Dogs of the Dow Investment Strategy
A Classic Strategy for Today’s World!
About this Dogs of the Dow Portfolio
Our financial advising will choose 10 of the highest dividend yielding blue chip stocks in the Dow Jones Industrial Average. The Dow Jones Industrial Average aka “The Dow” are the 30 largest publicly owned companies on the NYSE and NASDAQ.
Dogs of the Dow Portfolio Requirement
Dogs of the Dow relies on the premise that blue-chip stocks do not alter their dividend to reflect trading conditions and, therefore, the dividend is a measure of the average worth of the company. In contrast, the stock price fluctuates throughout the business cycle. This means companies with a high dividend relative to stock price are near the bottom of their business cycle, so their stock price likely would increase faster than companies with low dividend yields. In this scenario, an investor reinvesting in high-dividend-yielding companies annually should outperform the overall market. Our financial advising firm will focus on companies with market capitalization north of $100B.
Dividends and cash flow is of extreme importance to this investment strategy. The dividends that flow through can be put in *DRIP Mode 365 or can be withdrawn as monthly income. *DRIP Mode 365 means I, Virtual Dan, will make sure that when your dividend gets paid – we will reinvest that dividend in the very same stock for additional shares!
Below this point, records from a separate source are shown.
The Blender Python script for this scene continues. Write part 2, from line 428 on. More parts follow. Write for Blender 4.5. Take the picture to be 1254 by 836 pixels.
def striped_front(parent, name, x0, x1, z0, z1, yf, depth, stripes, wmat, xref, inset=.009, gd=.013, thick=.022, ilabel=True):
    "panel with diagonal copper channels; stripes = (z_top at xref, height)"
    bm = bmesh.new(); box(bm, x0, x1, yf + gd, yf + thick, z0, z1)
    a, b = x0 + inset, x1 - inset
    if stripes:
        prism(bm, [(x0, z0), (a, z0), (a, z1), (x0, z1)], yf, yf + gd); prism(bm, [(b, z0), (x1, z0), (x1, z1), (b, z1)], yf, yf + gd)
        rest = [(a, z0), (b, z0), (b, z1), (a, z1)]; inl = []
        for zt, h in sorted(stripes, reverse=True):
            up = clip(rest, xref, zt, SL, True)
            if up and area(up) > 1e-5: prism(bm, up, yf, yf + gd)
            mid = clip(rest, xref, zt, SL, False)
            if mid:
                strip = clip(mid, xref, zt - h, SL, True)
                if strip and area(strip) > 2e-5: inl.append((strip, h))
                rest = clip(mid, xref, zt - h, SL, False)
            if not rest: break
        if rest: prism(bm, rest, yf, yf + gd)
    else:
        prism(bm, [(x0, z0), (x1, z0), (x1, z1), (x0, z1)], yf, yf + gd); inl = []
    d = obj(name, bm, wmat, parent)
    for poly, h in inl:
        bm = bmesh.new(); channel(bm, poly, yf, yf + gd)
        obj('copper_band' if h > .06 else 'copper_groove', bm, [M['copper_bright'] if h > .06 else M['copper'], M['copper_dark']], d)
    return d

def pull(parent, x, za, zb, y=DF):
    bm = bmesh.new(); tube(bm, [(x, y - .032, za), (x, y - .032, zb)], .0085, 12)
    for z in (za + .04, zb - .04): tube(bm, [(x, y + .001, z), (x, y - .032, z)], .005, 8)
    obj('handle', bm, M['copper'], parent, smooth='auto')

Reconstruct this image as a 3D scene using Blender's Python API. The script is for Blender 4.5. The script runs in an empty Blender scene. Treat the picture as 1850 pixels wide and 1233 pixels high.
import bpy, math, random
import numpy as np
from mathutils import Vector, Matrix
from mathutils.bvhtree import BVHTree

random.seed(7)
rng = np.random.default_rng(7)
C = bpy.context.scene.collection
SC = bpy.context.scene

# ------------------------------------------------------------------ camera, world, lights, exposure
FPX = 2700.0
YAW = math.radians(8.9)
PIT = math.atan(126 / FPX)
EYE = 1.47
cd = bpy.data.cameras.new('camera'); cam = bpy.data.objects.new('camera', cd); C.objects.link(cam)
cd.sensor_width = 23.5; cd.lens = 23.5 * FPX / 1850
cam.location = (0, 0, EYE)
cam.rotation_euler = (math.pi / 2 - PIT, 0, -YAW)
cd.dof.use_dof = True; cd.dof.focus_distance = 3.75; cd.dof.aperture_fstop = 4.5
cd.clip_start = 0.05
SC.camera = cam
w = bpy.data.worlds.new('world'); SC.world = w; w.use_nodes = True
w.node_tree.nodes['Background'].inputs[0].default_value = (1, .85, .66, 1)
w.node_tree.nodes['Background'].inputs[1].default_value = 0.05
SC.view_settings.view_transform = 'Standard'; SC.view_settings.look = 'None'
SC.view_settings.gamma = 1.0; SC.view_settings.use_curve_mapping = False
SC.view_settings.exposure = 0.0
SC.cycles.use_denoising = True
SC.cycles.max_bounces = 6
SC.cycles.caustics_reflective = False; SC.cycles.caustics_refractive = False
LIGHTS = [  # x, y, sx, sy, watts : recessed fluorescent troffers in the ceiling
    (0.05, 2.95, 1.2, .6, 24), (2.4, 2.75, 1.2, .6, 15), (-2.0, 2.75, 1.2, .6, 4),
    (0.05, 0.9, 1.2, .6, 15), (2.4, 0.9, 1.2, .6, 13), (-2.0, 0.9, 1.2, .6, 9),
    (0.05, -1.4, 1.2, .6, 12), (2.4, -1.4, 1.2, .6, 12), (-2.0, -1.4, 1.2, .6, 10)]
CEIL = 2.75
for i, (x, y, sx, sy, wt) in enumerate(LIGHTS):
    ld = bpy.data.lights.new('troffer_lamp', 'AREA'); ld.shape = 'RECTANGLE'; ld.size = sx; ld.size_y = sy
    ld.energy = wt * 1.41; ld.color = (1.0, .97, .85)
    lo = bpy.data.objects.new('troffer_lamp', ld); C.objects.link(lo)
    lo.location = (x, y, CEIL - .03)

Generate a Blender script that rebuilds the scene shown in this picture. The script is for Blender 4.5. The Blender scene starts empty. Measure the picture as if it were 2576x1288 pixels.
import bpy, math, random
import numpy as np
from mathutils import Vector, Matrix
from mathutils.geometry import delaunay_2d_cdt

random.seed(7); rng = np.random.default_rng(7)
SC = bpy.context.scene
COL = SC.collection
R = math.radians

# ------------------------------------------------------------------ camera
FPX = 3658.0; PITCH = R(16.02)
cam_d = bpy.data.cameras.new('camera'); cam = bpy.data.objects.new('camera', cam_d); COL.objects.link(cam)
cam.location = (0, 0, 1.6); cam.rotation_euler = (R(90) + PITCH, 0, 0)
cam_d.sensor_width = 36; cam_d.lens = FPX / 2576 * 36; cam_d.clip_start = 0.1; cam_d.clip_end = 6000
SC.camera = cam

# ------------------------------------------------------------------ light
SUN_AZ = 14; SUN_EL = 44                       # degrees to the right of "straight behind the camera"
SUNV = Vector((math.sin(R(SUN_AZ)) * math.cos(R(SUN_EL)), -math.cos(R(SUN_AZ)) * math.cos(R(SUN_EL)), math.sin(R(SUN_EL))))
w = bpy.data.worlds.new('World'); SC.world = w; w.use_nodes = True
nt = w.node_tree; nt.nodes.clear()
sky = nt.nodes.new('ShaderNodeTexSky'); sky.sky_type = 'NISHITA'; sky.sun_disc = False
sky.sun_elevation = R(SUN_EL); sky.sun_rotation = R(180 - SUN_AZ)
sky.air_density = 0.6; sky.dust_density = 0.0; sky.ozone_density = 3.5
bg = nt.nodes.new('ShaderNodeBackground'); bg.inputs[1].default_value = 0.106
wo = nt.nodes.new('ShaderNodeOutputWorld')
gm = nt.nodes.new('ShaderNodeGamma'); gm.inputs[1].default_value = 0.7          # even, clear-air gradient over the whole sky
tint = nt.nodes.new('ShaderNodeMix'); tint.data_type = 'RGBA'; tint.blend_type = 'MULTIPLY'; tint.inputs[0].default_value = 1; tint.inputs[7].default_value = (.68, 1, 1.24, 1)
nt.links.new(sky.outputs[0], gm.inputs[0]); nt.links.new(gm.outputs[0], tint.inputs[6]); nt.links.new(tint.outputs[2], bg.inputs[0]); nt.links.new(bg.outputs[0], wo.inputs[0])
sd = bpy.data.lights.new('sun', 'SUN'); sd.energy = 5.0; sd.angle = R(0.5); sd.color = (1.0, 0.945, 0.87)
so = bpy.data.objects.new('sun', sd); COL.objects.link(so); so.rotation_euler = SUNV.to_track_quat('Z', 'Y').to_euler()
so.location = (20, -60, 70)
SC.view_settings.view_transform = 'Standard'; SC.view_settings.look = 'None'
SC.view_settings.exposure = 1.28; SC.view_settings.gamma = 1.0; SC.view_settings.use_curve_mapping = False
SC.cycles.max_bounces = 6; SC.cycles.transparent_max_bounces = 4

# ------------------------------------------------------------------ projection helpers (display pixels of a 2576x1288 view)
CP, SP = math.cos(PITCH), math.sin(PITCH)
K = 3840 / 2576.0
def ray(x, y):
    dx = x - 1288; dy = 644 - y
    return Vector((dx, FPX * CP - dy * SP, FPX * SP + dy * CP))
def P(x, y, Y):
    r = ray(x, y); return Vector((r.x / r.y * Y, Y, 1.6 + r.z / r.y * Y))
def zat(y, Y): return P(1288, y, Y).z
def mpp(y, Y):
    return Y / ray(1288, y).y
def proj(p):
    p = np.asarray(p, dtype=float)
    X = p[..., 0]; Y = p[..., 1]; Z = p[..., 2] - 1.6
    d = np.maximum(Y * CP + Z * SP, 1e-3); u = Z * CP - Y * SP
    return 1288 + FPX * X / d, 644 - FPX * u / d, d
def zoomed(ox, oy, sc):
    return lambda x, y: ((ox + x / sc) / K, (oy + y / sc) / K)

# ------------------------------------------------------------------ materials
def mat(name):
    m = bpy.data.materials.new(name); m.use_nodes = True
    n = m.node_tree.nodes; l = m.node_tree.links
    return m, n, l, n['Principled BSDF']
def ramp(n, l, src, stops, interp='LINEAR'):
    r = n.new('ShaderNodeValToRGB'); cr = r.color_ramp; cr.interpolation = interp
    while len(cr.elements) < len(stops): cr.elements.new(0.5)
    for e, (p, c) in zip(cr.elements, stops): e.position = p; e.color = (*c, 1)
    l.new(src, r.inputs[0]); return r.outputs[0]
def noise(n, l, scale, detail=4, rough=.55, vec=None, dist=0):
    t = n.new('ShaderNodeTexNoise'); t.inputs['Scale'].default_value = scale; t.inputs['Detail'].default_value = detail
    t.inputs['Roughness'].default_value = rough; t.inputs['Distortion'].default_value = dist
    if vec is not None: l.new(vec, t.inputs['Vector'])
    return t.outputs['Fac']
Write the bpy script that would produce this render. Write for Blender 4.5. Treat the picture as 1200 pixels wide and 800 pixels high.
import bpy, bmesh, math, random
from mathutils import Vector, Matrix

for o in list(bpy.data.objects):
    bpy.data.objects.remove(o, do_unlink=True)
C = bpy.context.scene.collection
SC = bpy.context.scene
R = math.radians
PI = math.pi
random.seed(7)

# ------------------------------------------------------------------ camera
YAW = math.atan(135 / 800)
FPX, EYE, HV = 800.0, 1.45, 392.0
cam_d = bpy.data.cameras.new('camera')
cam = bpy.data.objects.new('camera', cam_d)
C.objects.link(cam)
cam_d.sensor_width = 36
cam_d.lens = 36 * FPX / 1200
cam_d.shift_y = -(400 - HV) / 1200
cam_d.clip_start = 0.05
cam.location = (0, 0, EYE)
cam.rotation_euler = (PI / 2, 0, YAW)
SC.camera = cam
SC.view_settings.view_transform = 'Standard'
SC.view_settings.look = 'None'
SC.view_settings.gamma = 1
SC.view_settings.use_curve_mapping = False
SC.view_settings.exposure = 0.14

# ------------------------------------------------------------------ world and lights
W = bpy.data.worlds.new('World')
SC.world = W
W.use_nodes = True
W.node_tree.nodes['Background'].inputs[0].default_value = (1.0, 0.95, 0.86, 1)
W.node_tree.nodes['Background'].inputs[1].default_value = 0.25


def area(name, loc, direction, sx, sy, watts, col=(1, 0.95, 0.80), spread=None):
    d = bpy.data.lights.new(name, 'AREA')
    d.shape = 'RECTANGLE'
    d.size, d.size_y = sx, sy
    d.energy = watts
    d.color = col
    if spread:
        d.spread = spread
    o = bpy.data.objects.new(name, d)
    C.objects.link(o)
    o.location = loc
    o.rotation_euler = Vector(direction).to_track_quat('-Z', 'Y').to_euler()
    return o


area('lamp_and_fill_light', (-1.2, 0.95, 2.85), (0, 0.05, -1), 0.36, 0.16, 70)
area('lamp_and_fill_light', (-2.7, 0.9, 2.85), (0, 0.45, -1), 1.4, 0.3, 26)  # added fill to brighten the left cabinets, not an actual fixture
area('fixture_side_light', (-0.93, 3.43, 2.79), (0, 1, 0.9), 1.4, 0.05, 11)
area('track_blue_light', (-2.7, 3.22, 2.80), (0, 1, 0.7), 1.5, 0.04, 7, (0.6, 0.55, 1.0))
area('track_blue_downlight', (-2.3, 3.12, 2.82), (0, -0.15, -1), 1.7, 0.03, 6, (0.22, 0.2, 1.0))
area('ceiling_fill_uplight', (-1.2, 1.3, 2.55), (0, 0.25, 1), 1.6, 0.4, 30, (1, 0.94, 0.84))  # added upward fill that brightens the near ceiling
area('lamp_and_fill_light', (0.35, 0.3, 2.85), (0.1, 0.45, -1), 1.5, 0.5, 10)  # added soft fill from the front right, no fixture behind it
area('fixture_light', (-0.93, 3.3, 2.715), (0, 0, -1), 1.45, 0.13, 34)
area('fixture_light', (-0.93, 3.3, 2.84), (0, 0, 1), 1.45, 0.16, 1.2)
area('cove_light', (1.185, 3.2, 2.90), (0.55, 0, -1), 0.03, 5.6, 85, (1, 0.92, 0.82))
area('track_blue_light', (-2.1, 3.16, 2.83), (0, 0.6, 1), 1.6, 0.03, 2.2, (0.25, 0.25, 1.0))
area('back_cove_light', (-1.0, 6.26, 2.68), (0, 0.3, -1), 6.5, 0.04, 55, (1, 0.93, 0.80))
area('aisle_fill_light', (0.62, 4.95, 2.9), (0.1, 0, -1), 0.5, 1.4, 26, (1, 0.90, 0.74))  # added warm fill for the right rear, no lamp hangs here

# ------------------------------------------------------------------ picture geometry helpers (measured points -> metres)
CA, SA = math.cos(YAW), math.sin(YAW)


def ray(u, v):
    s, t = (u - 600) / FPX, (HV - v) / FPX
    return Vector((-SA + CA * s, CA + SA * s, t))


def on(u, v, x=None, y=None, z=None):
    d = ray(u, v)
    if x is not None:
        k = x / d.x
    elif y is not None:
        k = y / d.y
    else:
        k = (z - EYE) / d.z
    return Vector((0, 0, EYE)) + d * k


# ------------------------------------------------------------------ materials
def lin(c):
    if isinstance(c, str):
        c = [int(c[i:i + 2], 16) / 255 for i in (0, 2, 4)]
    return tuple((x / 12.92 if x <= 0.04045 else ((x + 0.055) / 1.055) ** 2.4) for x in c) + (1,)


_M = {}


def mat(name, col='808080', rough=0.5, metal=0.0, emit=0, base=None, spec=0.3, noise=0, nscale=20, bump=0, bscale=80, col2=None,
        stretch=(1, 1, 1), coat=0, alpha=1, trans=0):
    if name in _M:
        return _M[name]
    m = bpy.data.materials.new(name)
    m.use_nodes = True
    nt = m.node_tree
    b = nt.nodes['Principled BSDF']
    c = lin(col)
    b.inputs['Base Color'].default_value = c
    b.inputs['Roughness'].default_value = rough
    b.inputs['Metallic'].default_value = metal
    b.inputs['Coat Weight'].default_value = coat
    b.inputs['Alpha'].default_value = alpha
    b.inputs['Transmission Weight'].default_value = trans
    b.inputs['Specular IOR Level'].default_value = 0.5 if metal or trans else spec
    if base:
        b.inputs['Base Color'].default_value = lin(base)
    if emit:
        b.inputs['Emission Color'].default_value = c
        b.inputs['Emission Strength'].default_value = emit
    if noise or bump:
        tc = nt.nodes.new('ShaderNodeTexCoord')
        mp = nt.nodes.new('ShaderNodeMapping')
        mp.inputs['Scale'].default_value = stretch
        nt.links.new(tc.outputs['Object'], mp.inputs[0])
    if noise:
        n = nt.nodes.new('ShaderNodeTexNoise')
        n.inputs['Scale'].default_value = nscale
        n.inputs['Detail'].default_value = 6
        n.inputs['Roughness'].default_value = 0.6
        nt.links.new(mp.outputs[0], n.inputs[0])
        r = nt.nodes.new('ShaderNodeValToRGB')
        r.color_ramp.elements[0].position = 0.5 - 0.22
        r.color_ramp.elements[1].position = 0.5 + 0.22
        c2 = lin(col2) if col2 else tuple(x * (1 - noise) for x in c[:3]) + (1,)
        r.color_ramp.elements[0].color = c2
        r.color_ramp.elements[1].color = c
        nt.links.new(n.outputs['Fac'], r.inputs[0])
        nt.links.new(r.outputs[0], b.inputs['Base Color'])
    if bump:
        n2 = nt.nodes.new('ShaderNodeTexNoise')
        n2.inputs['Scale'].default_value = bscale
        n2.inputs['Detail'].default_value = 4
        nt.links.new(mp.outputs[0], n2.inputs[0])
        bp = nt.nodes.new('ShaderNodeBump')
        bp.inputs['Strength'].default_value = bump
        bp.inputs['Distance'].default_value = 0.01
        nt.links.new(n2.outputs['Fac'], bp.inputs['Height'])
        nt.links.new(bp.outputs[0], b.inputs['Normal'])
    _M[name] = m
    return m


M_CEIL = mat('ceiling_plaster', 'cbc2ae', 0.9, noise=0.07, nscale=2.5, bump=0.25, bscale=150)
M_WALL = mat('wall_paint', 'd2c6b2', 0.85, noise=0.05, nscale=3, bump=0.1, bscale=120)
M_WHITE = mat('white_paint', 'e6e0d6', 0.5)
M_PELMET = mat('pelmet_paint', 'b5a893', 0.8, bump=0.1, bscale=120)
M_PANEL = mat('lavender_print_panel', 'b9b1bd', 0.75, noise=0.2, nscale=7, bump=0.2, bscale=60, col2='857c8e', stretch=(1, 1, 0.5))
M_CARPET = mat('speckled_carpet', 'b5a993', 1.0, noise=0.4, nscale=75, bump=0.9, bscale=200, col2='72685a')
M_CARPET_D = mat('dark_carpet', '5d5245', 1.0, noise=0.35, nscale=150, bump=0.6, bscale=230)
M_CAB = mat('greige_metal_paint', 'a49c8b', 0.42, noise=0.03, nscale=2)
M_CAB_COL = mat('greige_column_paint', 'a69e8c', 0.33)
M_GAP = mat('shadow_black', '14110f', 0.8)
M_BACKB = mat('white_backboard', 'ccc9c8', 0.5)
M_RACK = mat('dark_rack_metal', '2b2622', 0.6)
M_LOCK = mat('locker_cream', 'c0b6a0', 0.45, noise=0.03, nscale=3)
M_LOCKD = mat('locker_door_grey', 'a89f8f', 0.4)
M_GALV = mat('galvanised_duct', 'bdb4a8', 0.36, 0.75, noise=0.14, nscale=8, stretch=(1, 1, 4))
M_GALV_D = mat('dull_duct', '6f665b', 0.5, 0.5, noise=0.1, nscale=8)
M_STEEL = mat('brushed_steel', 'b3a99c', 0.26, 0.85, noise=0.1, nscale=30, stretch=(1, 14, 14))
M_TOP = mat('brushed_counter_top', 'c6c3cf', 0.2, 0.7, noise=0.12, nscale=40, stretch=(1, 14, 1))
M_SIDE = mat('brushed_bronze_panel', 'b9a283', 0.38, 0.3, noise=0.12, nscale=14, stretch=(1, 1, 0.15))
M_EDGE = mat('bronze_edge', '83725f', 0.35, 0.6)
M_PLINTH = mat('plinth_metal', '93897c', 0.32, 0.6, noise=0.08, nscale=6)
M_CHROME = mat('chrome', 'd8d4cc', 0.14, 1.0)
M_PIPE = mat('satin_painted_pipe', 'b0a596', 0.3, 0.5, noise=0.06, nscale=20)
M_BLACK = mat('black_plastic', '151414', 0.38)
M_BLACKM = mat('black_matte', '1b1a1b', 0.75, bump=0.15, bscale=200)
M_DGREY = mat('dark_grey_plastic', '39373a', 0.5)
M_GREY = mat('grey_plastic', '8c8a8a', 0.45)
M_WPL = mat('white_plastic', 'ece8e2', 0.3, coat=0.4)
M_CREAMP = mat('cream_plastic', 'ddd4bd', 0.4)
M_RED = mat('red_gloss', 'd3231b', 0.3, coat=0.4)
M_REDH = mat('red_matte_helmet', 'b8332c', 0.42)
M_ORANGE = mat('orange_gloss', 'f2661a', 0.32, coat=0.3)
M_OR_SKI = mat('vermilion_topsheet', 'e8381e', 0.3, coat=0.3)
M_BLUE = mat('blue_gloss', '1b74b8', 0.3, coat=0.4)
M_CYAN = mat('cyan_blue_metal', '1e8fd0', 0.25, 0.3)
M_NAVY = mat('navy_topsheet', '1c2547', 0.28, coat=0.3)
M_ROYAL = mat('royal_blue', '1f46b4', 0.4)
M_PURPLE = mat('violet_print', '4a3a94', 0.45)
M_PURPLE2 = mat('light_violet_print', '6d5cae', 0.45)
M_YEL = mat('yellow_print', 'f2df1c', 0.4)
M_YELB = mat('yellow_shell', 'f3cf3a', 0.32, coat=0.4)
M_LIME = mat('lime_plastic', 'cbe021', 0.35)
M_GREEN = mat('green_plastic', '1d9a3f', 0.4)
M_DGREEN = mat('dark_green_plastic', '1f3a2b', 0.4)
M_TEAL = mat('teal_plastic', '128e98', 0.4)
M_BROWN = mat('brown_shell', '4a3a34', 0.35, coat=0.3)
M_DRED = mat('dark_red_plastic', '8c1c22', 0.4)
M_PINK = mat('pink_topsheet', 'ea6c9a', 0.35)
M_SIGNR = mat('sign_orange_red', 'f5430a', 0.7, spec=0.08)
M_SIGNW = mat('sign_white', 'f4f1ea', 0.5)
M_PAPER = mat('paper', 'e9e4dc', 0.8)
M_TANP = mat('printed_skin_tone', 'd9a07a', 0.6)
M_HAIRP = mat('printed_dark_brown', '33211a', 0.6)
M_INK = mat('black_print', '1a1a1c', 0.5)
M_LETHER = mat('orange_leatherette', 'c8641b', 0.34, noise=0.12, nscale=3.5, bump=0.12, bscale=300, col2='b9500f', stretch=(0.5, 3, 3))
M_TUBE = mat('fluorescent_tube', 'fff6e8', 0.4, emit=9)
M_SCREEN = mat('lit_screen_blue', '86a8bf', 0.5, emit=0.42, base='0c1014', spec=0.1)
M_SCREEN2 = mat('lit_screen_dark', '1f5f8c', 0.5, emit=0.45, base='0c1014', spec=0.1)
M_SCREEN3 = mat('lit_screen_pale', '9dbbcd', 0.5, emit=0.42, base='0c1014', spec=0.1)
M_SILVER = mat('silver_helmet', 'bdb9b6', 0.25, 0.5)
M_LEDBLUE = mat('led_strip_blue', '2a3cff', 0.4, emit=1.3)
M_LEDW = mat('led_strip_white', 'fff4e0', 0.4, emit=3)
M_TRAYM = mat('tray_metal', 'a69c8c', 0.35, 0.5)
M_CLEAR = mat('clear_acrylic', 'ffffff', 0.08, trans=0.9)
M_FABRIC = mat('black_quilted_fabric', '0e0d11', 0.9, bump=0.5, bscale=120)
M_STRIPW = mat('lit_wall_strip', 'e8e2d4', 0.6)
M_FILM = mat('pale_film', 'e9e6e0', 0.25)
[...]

For example, companies like Johnson and Johnson (JNJ) with a 2.88% dividend payer could be a portion of the portfolio, while the objective is certainly growth sometimes companies will also pay dividends.
Fun Fact
Did you know that the difference on a $1000 one-time investment in a stock portfolio from 1925 to 2018 would be $6,123,561 total value today with dividends being reinvested versus only a total value of $206,044 had you not reinvested the dividends? Yikes! Dividends pay well over time. Slow and steady wins the race here.